The trial marks the first time a Seleka leader has been on the docket. Last year marked the start of trials at the ICC for Alfred Yékatom and Patrice-Edouard Ngaïssona, leaders of two pro-Christian militias from the Central African Republic known as anti-Balaka.  

Since it gained its independence in 1960, the former French colony has had little stability. Bozizé came to power in a coup in 2003 but almost immediately, opposing forces took up arms against him, leading to the outbreak of the Central African Republic Bush War. A series of peace agreements were signed between 2007 and 2012, but Séléka forces had captured Bangui by 2013 and Bozizé fled to neighboring Cameroon. 

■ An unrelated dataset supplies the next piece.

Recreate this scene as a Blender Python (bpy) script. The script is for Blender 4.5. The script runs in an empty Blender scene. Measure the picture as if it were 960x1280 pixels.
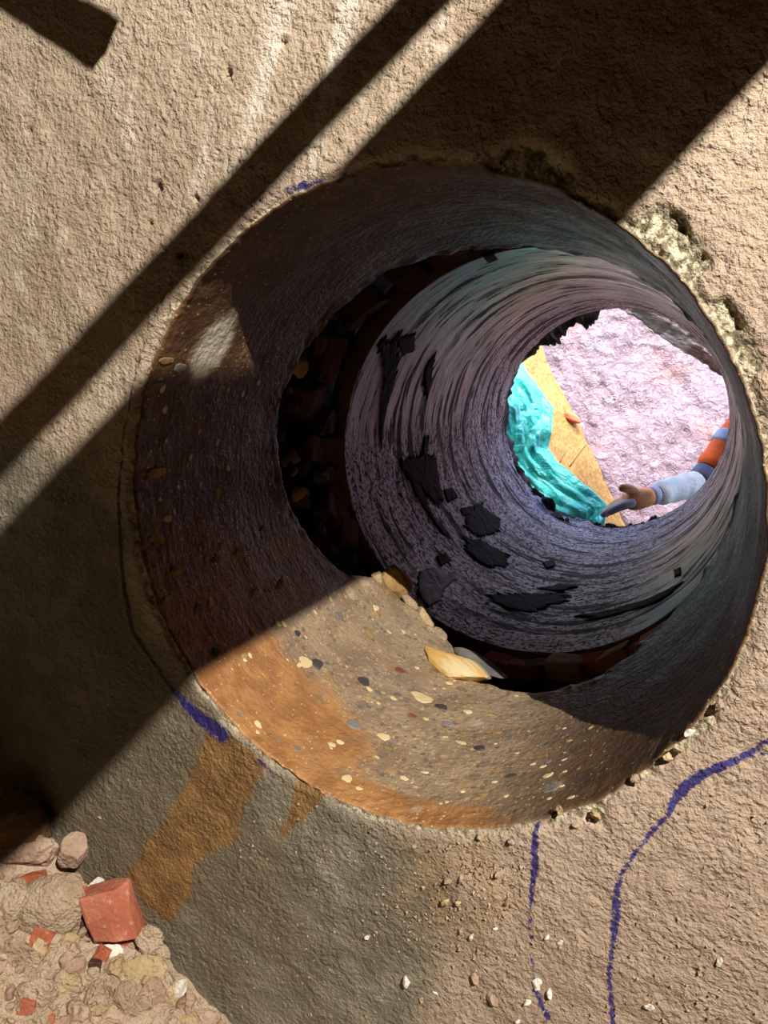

Authorities in the Central African Republic handed Said over to the court in 2021. The country's President Faustin-Archange Touadéra served under Bozizé but opposed his return from exile to stand in elections in 2020. Supporters of President Touadéra, who assumed office in 2016, include the Wagner Group, Russian mercenaries with a poor human rights record. 

The conflict has killed more than 5,000 people and left more than 1.1 million people displaced in a country of only 5 million.

“Victims have been waiting nine years for the start of this trial,” Khan said Monday. The ICC has advertised the opening of Said's trial in radio and television ads, in addition to taking out 30 billboards along roads in the country.